Carole King's career- and genre-defining Tapestry was released on Feb. 10, 1971, but didn't enter the Billboard albums chart until two months later, on April 10. On June 19, it hit No. 1 and stayed there for 15 weeks. By the time Tapestry finally left the chart for good in 2011, it had logged a total of 318 weeks – one of the longest stays ever tabbed by Billboard.

On April 16, 1971, a week after Tapestry made its chart bow, the double A-side lead single consisting of "It's Too Late" and "I Feel the Earth Move" came out. It debuted on the singles chart on May 8; a little more than a month later, on June 19, it reached No. 1 and stayed there for five weeks.

Tapestry was just receiving the word-of-mouth support that would make it one of the most successful albums of all-time when the album got an extra boost it maybe didn't even need. Either way, this single helped propel the album into a whole other stratosphere. And the thing is, really, it could have been any of the LP's dozen songs that did the trick. It just happened to be its relatively rocking opening track and a timeless ballad that shows up two songs later that were called up for extra duty.

Producer Lou Adler, an old friend of King's from her songwriting days, spent some time with the finished tracks sequencing them into an LP running order, cutting a couple to tighten the flow and choosing the ones that would represent the work on radio.

Listen to Carole King's 'It's Too Late'

There's a line that runs though Tapestry – from opener "I Feel the Earth Move" through to the two ballads that follow, "So Far Away" and "It's Too Late," until the Side Two spread that reminds you of King's past – "Will You Love Me Tomorrow?" and "(You Make Me Feel Like) A Natural Woman" - and future (the title track, the only time she's truly solo on the album).

The entire thing is woven like a statement of intention that just happens to be laced with a spectacular history to back it all up.

It didn't take long for Tapestry to be recorded; most everything was done in January, just a month before the album's release. King, the musicians backing her and friends Joni Mitchell and James Taylor – who provided guest spots and were also recording key albums in their careers at the same time – pretty much knew what they wanted when they entered Los Angeles' A&M Studios in early 1971.

Adler, who started Ode Records (the label behind everything from King's 1970 debut album, Writer, through 1976's Thoroughbred), chose "I Feel the Earth Move" as the LP's first single with "It's Too Late" as the B-side. But it wasn't long before the plaintive flip side began receiving more radio airplay, and focus quickly pivoted to that song.
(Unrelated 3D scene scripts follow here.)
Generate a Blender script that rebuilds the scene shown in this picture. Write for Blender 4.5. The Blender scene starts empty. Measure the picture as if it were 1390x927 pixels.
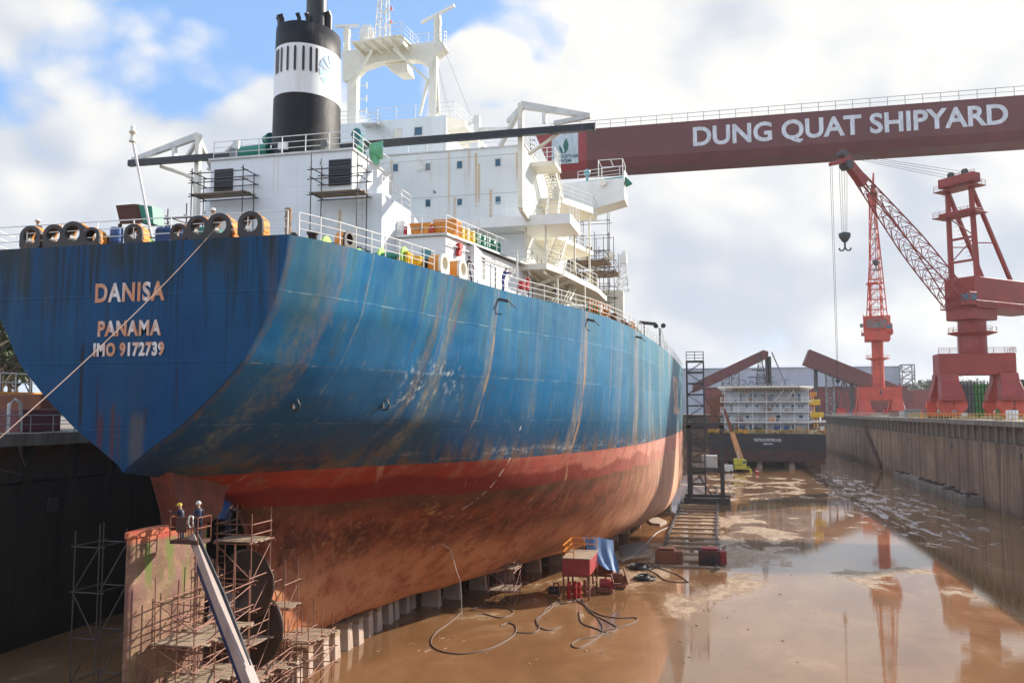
import bpy, bmesh, math, random
import numpy as np
from mathutils import Vector, Matrix
R = math.radians; HAZE = True
random.seed(7)
scene = bpy.context.scene
COL = scene.collection

# ------------------------------------------------------------ camera, sky, sun, exposure
FPX, PSI, TH, CAMZ = 1153.0, R(13.6), math.atan(94.5/1153.0), 15.5
cam_d = bpy.data.cameras.new('camera'); cam = bpy.data.objects.new('camera', cam_d); COL.objects.link(cam)
cam_d.sensor_width = 36; cam_d.lens = FPX/1390*36; cam_d.clip_start = .1; cam_d.clip_end = 12000
cam.location = (0, 0, CAMZ); cam.rotation_euler = (R(90)+TH, 0, PSI)
scene.camera = cam

SUN_AZ, SUN_EL = R(43), R(27)          # azimuth measured from +X towards +Y
SKY_STR = .085
sl = bpy.data.lights.new('sun', 'SUN'); so = bpy.data.objects.new('sun', sl); COL.objects.link(so)
sl.energy = 4.6; sl.angle = R(.6); sl.color = (1, .92, .80)
sd = Vector((math.cos(SUN_AZ)*math.cos(SUN_EL), math.sin(SUN_AZ)*math.cos(SUN_EL), math.sin(SUN_EL)))
so.rotation_euler = sd.to_track_quat('Z', 'Y').to_euler(); so.location = (60, 60, 120)
scene.view_settings.view_transform = 'Standard'; scene.view_settings.look = 'None'
scene.view_settings.gamma = 1; scene.view_settings.use_curve_mapping = False
scene.view_settings.exposure = .74

# ------------------------------------------------------------ node arithmetic
class Ex:
    def __init__(s, t, v): s.t = t; s.v = v
    def _m(s, op, *a):
        n = s.t.nodes.new('ShaderNodeMath'); n.operation = op
        for i, q in enumerate((s,)+a):
            q = q.v if isinstance(q, Ex) else q
            if isinstance(q, (int, float)): n.inputs[i].default_value = q
            else: s.t.links.new(q, n.inputs[i])
        return Ex(s.t, n.outputs[0])
    def __add__(s, o): return s._m('ADD', o)
    __radd__ = __add__
    def __sub__(s, o): return s._m('SUBTRACT', o)
    def __rsub__(s, o): return (s*-1)+o
    def __mul__(s, o): return s._m('MULTIPLY', o)
    __rmul__ = __mul__
    def __truediv__(s, o): return s._m('DIVIDE', o)
    def __pow__(s, o): return s._m('POWER', o)
    def abs(s): return s._m('ABSOLUTE')
    def fr(s): return s._m('FRACT')
    def floor(s): return s._m('FLOOR')
    def mn(s, o): return s._m('MINIMUM', o)
    def mx(s, o): return s._m('MAXIMUM', o)
    def ss(s, a, b, lo=0., hi=1.):
        n = s.t.nodes.new('ShaderNodeMapRange'); n.interpolation_type = 'SMOOTHSTEP'
        s.t.links.new(s.v, n.inputs[0])
        for i, q in zip((1, 2, 3, 4), (a, b, lo, hi)):
            if isinstance(q, Ex): s.t.links.new(q.v, n.inputs[i])
            else: n.inputs[i].default_value = q
        return Ex(s.t, n.outputs[0])
def vec(t, x, y, z):
    n = t.nodes.new('ShaderNodeCombineXYZ')
    for i, q in enumerate((x, y, z)):
        if isinstance(q, Ex): t.links.new(q.v, n.inputs[i])
        else: n.inputs[i].default_value = q
    return n.outputs[0]
def noise(t, v, scale=1., detail=4., rough=.55, dist=0.):
    n = t.nodes.new('ShaderNodeTexNoise'); t.links.new(v, n.inputs['Vector'])
    n.inputs['Scale'].default_value = scale; n.inputs['Detail'].default_value = detail
    n.inputs['Roughness'].default_value = rough; n.inputs['Distortion'].default_value = dist
    return Ex(t, n.outputs['Fac'])
def voro(t, v, scale=1.):
    n = t.nodes.new('ShaderNodeTexVoronoi'); t.links.new(v, n.inputs['Vector']); n.inputs['Scale'].default_value = scale
    return Ex(t, n.outputs['Distance'])
def mixc(t, f, a, b):
    n = t.nodes.new('ShaderNodeMix'); n.data_type = 'RGBA'
    if isinstance(f, Ex): t.links.new(f.v, n.inputs[0])
    else: n.inputs[0].default_value = f
    for i, q in ((6, a), (7, b)):
        if isinstance(q, (tuple, list)): n.inputs[i].default_value = (q[0], q[1], q[2], 1)
        else: t.links.new(q, n.inputs[i])
    return n.outputs[2]
def coords(t, kind='Object'):
    n = t.nodes.new('ShaderNodeTexCoord'); s = t.nodes.new('ShaderNodeSeparateXYZ')
    t.links.new(n.outputs[kind], s.inputs[0])
    return n.outputs[kind], Ex(t, s.outputs[0]), Ex(t, s.outputs[1]), Ex(t, s.outputs[2])
def newmat(name):
    m = bpy.data.materials.new(name); m.use_nodes = True; t = m.node_tree
    return m, t, t.nodes['Principled BSDF']
def setc(t, b, c, rough=None, bump=None, bdist=.02, bstr=.5, metal=0, spec=None):
    if isinstance(c, (tuple, list)): b.inputs['Base Color'].default_value = (c[0], c[1], c[2], 1)
    else: t.links.new(c, b.inputs['Base Color'])
    if rough is not None:
        if isinstance(rough, Ex): t.links.new(rough.v, b.inputs['Roughness'])
        else: b.inputs['Roughness'].default_value = rough
    b.inputs['Metallic'].default_value = metal
    if spec is not None: b.inputs['Specular IOR Level'].default_value = spec
    if bump is not None:
        n = t.nodes.new('ShaderNodeBump'); n.inputs['Distance'].default_value = bdist; n.inputs['Strength'].default_value = bstr
        t.links.new(bump.v, n.inputs['Height']); t.links.new(n.outputs[0], b.inputs['Normal'])

# ------------------------------------------------------------ world: daylight sky with cloud banks
def px_dir(px, py):
    v = Vector((px-695, 463.5-py, -FPX)); v.normalize()
    return cam.rotation_euler.to_matrix() @ v
w = bpy.data.worlds.new('World'); scene.world = w; w.use_nodes = True; t = w.node_tree
bg = t.nodes['Background']; bg.inputs[1].default_value = SKY_STR
sky = t.nodes.new('ShaderNodeTexSky'); sky.sky_type = 'NISHITA'; sky.sun_disc = False
sky.sun_elevation = SUN_EL; sky.sun_rotation = R(90)-SUN_AZ
sky.air_density = 1.1; sky.dust_density = .7; sky.ozone_density = 2.0
gv, gx, gy, gz = coords(t, 'Generated')
def blob(px, py, r0, r1):
    d = px_dir(px, py)
    dot = gx*d.x + gy*d.y + gz*d.z
    return dot.ss(math.cos(R(r1)), math.cos(R(r0)))
def cloud(dx, dy, dz, fine=True):
    v0 = vec(t, gx+dx, gy+dy, gz*1.35+dz)
    a = noise(t, v0, 2.0, 3, .5, .35)
    w1 = noise(t, v0, 5.0, 2, .5)-.5
    v1 = vec(t, gx+dx+w1*.09, gy+dy-w1*.07, gz*1.35+dz+w1*.08)
    c = a*.74 + (voro(t, v1, 5.5)*-1+.5)*.15 + (voro(t, v1, 12.)*-1+.5)*.075
    if fine: c = c + (voro(t, v1, 27.)*-1+.5)*.035 + (noise(t, v1, 30, 5, .6)-.5)*.05
    return c + .13
n1 = cloud(0, 0, 0)
off = Vector((sd.x, sd.y, sd.z+.55)).normalized()*.05
n2 = cloud(off.x, off.y, off.z, False)
big = noise(t, vec(t, gx, gy, gz), 1.1, 3, .5)
hole = (blob(20, -90, 4, 15)*.8 + blob(240, 5, 2, 9)*.55 + blob(590, 15, 4, 11)*1.0 + blob(400, -60, 4, 14)*.7 + blob(700, 40, 2, 6)*.6 + blob(40, 215, 1, 8)*.35 + blob(1330, -40, 1, 5)*.3 + blob(930, 455, 1, 9)*.25).mn(1)
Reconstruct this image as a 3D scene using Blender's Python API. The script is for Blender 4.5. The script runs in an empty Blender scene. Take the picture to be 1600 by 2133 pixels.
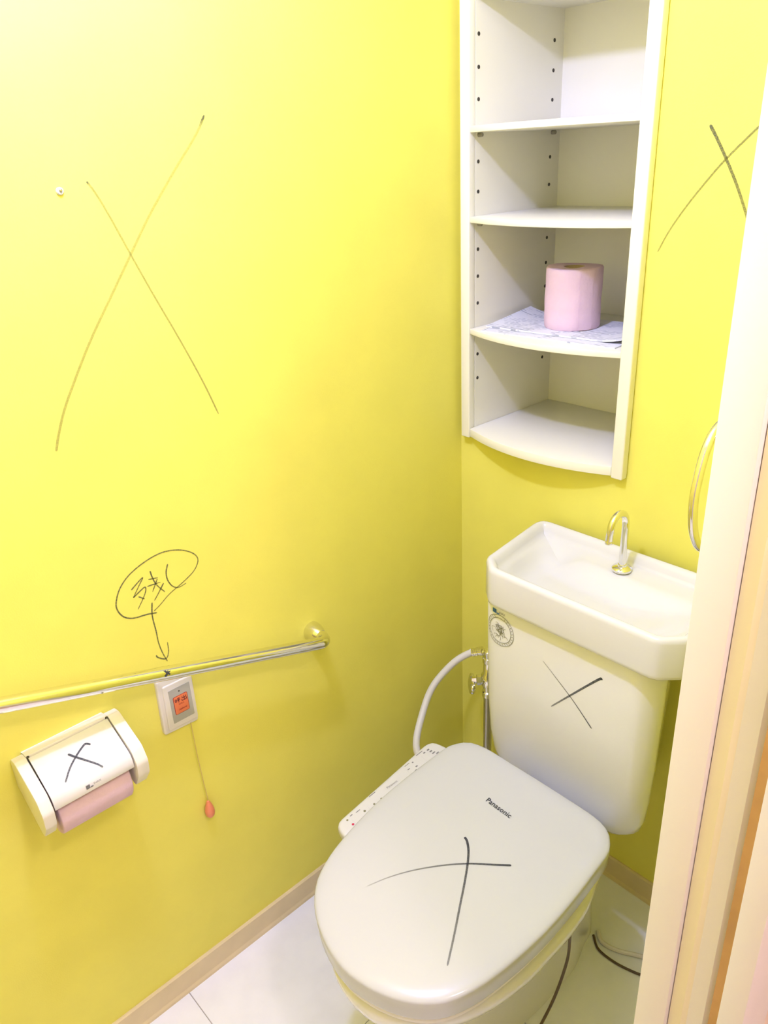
import bpy, bmesh, math, random
from mathutils import Vector, Matrix
from mathutils.bvhtree import BVHTree
from math import sin, cos, pi, sqrt

random.seed(7)
S = bpy.context.scene
COL = S.collection

# ------------------------------------------------------------------ camera
cam_data = bpy.data.cameras.new('camera')
cam = bpy.data.objects.new('camera', cam_data)
COL.objects.link(cam)
YAW, PITCH, ROLL, FPX = -0.842962098, 0.431494639, -0.0508301163, 1618.408
fw = Vector((sin(YAW)*cos(PITCH), cos(YAW)*cos(PITCH), -sin(PITCH)))
rt0 = Vector((cos(YAW), -sin(YAW), 0.0))
up0 = rt0.cross(fw)
rt = cos(ROLL)*rt0 + sin(ROLL)*up0
up = -sin(ROLL)*rt0 + cos(ROLL)*up0
cam.matrix_world = Matrix(((rt.x, up.x, -fw.x, 1.12707780),
                           (rt.y, up.y, -fw.y, -1.25145020),
                           (rt.z, up.z, -fw.z, 1.59999861),
                           (0, 0, 0, 1)))
cam_data.sensor_fit = 'VERTICAL'
cam_data.sensor_height = 24.0
cam_data.sensor_width = 18.0
cam_data.lens = FPX/2133.0*24.0
cam_data.clip_start = 0.02
S.camera = cam

# ------------------------------------------------------------------ world, lights, exposure
W = bpy.data.worlds.new('world')
S.world = W
W.use_nodes = True
W.node_tree.nodes['Background'].inputs['Color'].default_value = (1.0, 0.96, 0.9, 1)
W.node_tree.nodes['Background'].inputs['Strength'].default_value = 0.05

def point_light(name, loc, power, radius, col):
    d = bpy.data.lights.new(name, 'POINT')
    d.energy = power
    d.shadow_soft_size = radius
    d.color = col
    o = bpy.data.objects.new(name, d)
    o.location = loc
    COL.objects.link(o)
    return o

LAMP = Vector((0.43, -0.90, 2.15))
HALL = Vector((1.38, -0.93, 2.18))
point_light('room_lamp_light', LAMP, 46.5, 0.03, (0.458, 0.474, 1.0))
point_light('hall_lamp_light', HALL, 31.0, 0.065, (0.86, 0.69, 0.78))

S.view_settings.view_transform = 'Standard'
S.view_settings.look = 'None'
S.view_settings.gamma = 1.0
S.view_settings.use_curve_mapping = False
S.view_settings.exposure = 0.0

# ------------------------------------------------------------------ materials
def mat(name, col, rough=0.5, metal=0.0, var=0.03, vscale=6.0, bump=0.0, bscale=300.0, bdist=0.0006, coat=0.0, spec=0.5):
    m = bpy.data.materials.new(name)
    m.use_nodes = True
    nt = m.node_tree
    b = nt.nodes['Principled BSDF']
    b.inputs['Roughness'].default_value = rough
    b.inputs['Metallic'].default_value = metal
    b.inputs['Specular IOR Level'].default_value = spec
    b.inputs['Coat Weight'].default_value = coat
    b.inputs['Coat Roughness'].default_value = 0.05
    tc = nt.nodes.new('ShaderNodeTexCoord')
    n = nt.nodes.new('ShaderNodeTexNoise')
    n.inputs['Scale'].default_value = vscale
    n.inputs['Detail'].default_value = 4
    nt.links.new(tc.outputs['Object'], n.inputs['Vector'])
    r = nt.nodes.new('ShaderNodeMapRange')
    r.inputs['From Min'].default_value = 0.3
    r.inputs['From Max'].default_value = 0.7
    r.inputs['To Min'].default_value = 1 - var
    r.inputs['To Max'].default_value = 1 + var
    nt.links.new(n.outputs['Fac'], r.inputs['Value'])
    mx = nt.nodes.new('ShaderNodeVectorMath')
    mx.operation = 'SCALE'
    mx.inputs[0].default_value = col
    nt.links.new(r.outputs['Result'], mx.inputs['Scale'])
    nt.links.new(mx.outputs['Vector'], b.inputs['Base Color'])
    if bump:
        n2 = nt.nodes.new('ShaderNodeTexNoise')
        n2.inputs['Scale'].default_value = bscale
        n2.inputs['Detail'].default_value = 3
        nt.links.new(tc.outputs['Object'], n2.inputs['Vector'])
        bp = nt.nodes.new('ShaderNodeBump')
        bp.inputs['Strength'].default_value = bump
        bp.inputs['Distance'].default_value = bdist
        nt.links.new(n2.outputs['Fac'], bp.inputs['Height'])
        nt.links.new(bp.outputs['Normal'], b.inputs['Normal'])
    return m

M_WALL = mat('yellow_wallpaper', (0.84, 0.785, 0.14), 0.75, var=0.025, vscale=9, bump=0.35, bscale=420, spec=0.25)
M_CEIL = mat('white_ceiling_paper', (0.90, 0.89, 0.86), 0.8, bump=0.2)
M_HALL = mat('pink_beige_wallpaper', (0.80, 0.66, 0.52), 0.8, bump=0.2)
M_FLOOR = mat('pale_floor_sheet', (0.90, 0.92, 0.96), 0.30, var=0.035, vscale=14, bump=0.08, bscale=90)
M_SEAM = mat('floor_seam', (0.40, 0.36, 0.31), 0.6)
M_BASE = mat('beige_vinyl_baseboard', (0.74, 0.62, 0.36), 0.5, var=0.04, vscale=20)
M_CAB = mat('white_melamine', (0.88, 0.86, 0.72), 0.32, var=0.01)
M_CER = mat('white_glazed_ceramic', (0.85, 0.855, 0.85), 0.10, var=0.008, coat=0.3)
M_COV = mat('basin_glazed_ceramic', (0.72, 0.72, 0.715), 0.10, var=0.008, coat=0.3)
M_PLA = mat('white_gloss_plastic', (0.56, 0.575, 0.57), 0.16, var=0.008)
M_FLP = mat('flap_gloss_plastic', (0.80, 0.79, 0.77), 0.18, var=0.008)
M_PLB = mat('ivory_plastic', (0.80, 0.77, 0.69), 0.30, var=0.01)
M_PAN = mat('grey_white_plastic', (0.66, 0.66, 0.63), 0.35, var=0.02)
M_GREY = mat('grey_plastic', (0.42, 0.42, 0.36), 0.45, var=0.03)
M_CHR = mat('polished_chrome', (0.82, 0.81, 0.78), 0.08, metal=1.0, var=0.01)
M_CHRD = mat('brushed_steel', (0.50, 0.48, 0.44), 0.28, metal=1.0, var=0.05, vscale=40)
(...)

Listen to Carole King's 'I Feel the Earth Move'

"I Feel the Earth Move" actually made its chart debut on June 12, a month after "It's Too Late" entered. But the single was tagged as a double A-side, even though few doubted which song took it to No. 1. "I Feel the Earth Move" is a good song, but "It's Too Late" is a great one. (The song is one of two on Tapestry cowritten with lyricist Toni Stern.)

Another double A-side single pulled from a pair of album tracks – "So Far Away" and "Smackwater Jack" – was released in the summer using a similar one-side-soft, one-side-a-little-harder formula. That record managed to make it to No. 14, a respectable showing considering a huge chunk of the planet had already owned Tapestry by then.

King couldn't repeat Tapestry's chart-busting numbers, but in all fairness, who could? Follow-up albums Music (from later in 1971) and Wrap Around Joy (1974) both hit No. 1, too, but she never returned to the top spot on the singles chart – though "Sweet Seasons," "Jazzman" and "Nightingale" all made it to the Top 10 over the next four years.

It was a perfect storm of time and place for King and Tapestry, buoyed by her back catalog but fueled by her new set of songs, including the timeless "You've Got a Friend," which Taylor recorded at the same time as King's version and rushed out as a No. 1 single. On an album of standout tracks, two notable highlights simultaneously helped spread the word. All these years later, "It's Too Late" and "I Feel the Earth Move" remain cornerstones of an exceptional career.